Louisiana Urges Issuers to Use SEC's MCDC Initiative

BRADENTON, Fla. - Louisiana's municipal bond issuers should take advantage of the Securities and Exchange Commission's self-reporting disclosure program, the State Bond Commission urged Thursday.

The SEC's Municipalities Continuing Disclosure Cooperation Initiative is an advantageous program, the SBC said at its regularly scheduled meeting.

"The state is working very hard to take full advantage, not in the pejorative sense, of MCDC," said State Treasurer John Kennedy, who is chairman of the Bond Commission, which approves debt issued by parishes, municipalities, special taxing districts, and other political subdivisions of the state, as well as the state itself.

MCDC gives issuers until the end of Sept. 9 to report continuing disclosure lapses, and get favorable treatment, the commission's financial advisor, Renee Boicourt of Lamont Financial Services, said in a presentation.

Boicourt reviewed the SEC's disclosure requirements, under which issuers must contractually agree to disclose annual financial and operating information, as well as material event notices, in order to get dealers to underwrite their bonds.

"A number of issuers perhaps overcommitted or didn't monitor their commitment very well and compliance was quite varied, and in some cases quite poor," she said.

In some cases issuers provided misleading information, said Boicourt, who added that the SEC has taken enforcement actions against some.

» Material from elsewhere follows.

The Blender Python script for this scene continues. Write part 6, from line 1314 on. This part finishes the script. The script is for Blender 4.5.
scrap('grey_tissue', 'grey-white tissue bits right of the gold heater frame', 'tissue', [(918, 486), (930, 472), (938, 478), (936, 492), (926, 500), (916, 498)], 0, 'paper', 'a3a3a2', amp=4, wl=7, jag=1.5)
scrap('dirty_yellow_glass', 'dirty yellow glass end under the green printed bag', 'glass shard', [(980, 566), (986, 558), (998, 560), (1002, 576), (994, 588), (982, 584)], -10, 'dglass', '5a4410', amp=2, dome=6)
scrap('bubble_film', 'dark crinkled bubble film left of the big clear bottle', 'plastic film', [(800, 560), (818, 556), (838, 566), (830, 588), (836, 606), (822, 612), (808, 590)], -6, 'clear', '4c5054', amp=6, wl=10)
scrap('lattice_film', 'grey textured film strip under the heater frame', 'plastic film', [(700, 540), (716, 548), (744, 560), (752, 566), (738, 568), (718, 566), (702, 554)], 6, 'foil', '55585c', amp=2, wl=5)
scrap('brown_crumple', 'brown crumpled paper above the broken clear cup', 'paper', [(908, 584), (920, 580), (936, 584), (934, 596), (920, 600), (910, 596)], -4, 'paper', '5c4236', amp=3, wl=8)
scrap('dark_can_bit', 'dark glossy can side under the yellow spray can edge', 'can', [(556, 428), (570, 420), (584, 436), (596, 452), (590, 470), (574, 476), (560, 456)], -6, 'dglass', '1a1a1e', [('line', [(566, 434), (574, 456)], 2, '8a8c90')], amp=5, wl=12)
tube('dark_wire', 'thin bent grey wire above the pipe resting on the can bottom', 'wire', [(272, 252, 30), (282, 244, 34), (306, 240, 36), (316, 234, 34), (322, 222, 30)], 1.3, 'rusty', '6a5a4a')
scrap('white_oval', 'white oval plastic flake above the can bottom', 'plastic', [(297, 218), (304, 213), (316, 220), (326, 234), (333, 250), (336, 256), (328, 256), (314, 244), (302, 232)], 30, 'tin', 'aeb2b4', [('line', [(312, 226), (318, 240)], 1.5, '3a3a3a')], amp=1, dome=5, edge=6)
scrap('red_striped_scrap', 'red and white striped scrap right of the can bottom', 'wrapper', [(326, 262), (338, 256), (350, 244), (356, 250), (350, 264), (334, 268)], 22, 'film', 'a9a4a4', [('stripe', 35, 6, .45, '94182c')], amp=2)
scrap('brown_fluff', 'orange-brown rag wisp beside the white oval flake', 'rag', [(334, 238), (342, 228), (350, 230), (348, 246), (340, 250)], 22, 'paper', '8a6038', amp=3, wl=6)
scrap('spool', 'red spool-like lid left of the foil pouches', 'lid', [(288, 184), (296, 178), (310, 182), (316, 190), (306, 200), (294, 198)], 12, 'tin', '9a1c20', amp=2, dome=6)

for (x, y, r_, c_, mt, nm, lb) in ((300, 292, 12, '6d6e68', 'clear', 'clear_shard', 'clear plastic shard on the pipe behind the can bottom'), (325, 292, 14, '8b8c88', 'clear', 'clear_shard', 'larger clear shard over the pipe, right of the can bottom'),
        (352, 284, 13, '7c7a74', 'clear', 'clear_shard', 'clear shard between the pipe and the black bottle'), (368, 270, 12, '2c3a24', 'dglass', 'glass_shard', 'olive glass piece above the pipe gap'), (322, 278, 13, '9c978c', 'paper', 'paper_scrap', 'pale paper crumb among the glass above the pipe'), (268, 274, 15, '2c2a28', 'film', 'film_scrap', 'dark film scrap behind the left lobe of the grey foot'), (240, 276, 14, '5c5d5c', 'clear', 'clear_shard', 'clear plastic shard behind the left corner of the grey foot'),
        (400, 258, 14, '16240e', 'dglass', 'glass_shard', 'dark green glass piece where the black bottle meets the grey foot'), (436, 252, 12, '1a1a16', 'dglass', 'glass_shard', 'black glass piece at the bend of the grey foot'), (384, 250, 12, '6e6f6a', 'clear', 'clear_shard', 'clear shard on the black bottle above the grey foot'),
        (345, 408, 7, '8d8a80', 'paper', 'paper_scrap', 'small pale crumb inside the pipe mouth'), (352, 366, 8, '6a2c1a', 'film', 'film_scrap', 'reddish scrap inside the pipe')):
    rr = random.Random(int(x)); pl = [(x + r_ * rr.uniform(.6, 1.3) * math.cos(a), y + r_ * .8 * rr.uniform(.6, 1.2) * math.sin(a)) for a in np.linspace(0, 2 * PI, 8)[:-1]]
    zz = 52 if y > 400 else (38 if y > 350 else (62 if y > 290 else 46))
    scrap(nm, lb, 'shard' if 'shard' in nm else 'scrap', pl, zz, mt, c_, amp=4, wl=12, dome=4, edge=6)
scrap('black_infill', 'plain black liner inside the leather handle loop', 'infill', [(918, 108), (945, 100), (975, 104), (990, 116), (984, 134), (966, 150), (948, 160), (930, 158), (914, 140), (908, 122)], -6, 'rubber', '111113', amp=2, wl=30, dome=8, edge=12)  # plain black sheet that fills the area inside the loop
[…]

The MCDC initiative allows issuers and underwriters to "voluntarily confess their sins, if you will," she said. "If they do, they will be treated lightly and not subject to the same penalties than if the SEC discovered them through their investigation."

Boicourt said local issuers need to go through all transactions over the last five years, and on the oldest of those five offerings go back another five years, and catalog instances where there was non-compliance with continuing disclosure agreements. The state is currently doing this, she added.

The non-compliance list can be taken to the MCDC program.

For "the localities out there, it's very much in their interest to do this voluntarily because if they ignore it their underwriters will definitely report their failings," she said.

Lela Folse, director of State Bond Commission, said a memorandum and handout on the MCDC initiative would be mailed to all local issuers.

The SBC has hired Foley & Judell and Breazeale Sachse & Wilson as disclosure counsel to assist with its MCDC report, if needed.

The commission also went into closed session Thursday to discuss legal strategy for the upcoming trial with the Department of Justice over a federal housing discrimination lawsuit.

After the closed session, the commission voted to authorize its attorney to renegotiate a potential settlement with the DOJ "within the parameters of those discussed in executive session."

The parameters were not made public, but will be discussed at a lawsuit status conference with the judge on Aug. 28. The SBC previously rejected a settlement in the case because it required an admission that federal housing laws had been broken, among other things.